Blog #1
I’M BACK
A lot has happened since I stepped away from the laptop. There was the wedding, traveling with my husband to North Carolina, the car accident, moving in with the in-laws while moving back to New York, giving birth, being in school, and much more. But I am grateful to say I am still happily married to my handsome husband, a mom of two beautiful daughters, and now working towards becoming a licensed natural hair stylist. As crazy as everything has been, getting back to writing has been immensely encouraging becasue there is much to discuss.
But I have to admit, the main reason why I am back to blogging is that, while I was trying to focus on my academics, the discussion of my blogging came up in several conversations between my instructor, friends, and husband. Though I tried to ignore, or rather AVOID the discussion, there was a continuous pressing on my heart to get back into writing. With being a stay-at-home mom and making a 15-week commitment to school, there was no way blogging could be a priority. For the sole purpose of staying sane, I had my priorities in place, and overworking myself was out of the question.
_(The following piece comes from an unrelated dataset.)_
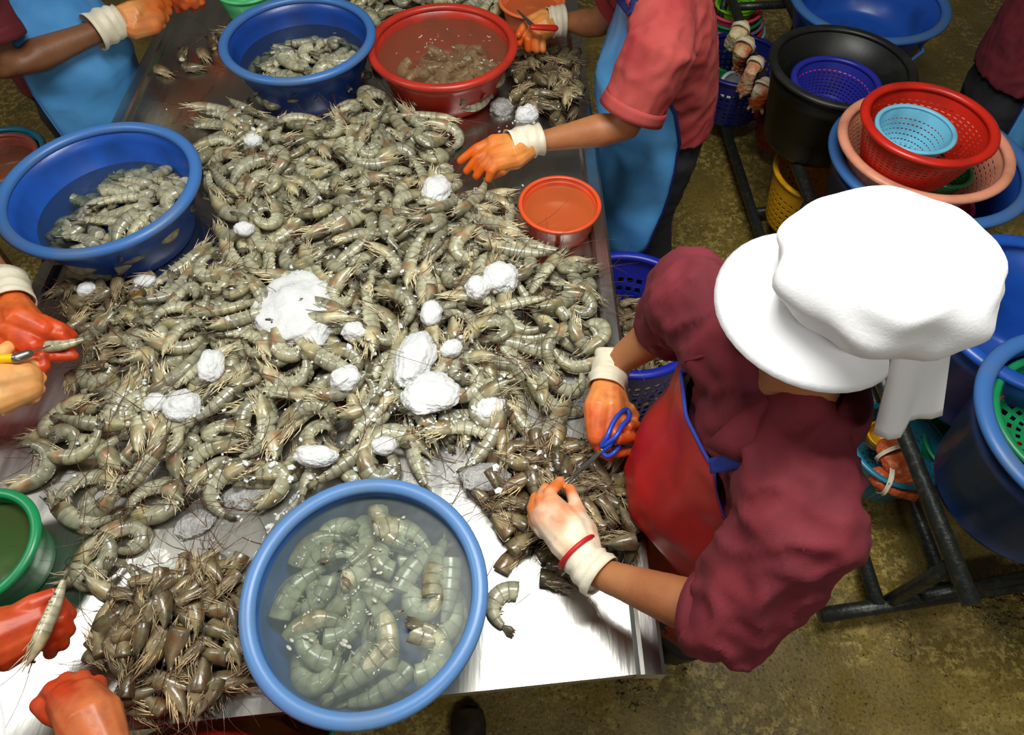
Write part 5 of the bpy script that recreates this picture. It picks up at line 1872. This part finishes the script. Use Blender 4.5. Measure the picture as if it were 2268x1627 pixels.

Now that I’m finished with school, God told me, "It's time to finish what we started." Surrendering to His voice, I agreed that after I finished school I would begin working on my blog again. SO HERE I AM! Feeling overwhelmed, underprepared, and completely like a ball of nerves, I can no longer hide from what I love to do most….WRITE! Whether it’s a letter, poem, message, or sermon, I want to write it, edit it, read it out loud, or let someone else read it for themselves. There has always been something captivating when someone is inspired to hope or forgive when moved by the words God’s given me. And that is what I am walking by faith into; writing what God wants them to read.
In the past, I've struggled with putting so much on my plate while giving thirty percent, expecting one hundred percent in return. I've created unrealistic expectations only for me to feel defeated and mentally drained afterward. But this time it is different. It feels different. Not sure what the future has in store, but all I can say is...
I am going to do my part.
Not give up on me.
But most importantly, refusing to give up what God has given me.
I Am A Book is Back with Faith and Realistic Expectations.
2 Timothy 1:7
For God has not given us the spirit of fear, but of power, and of love and a sound mind.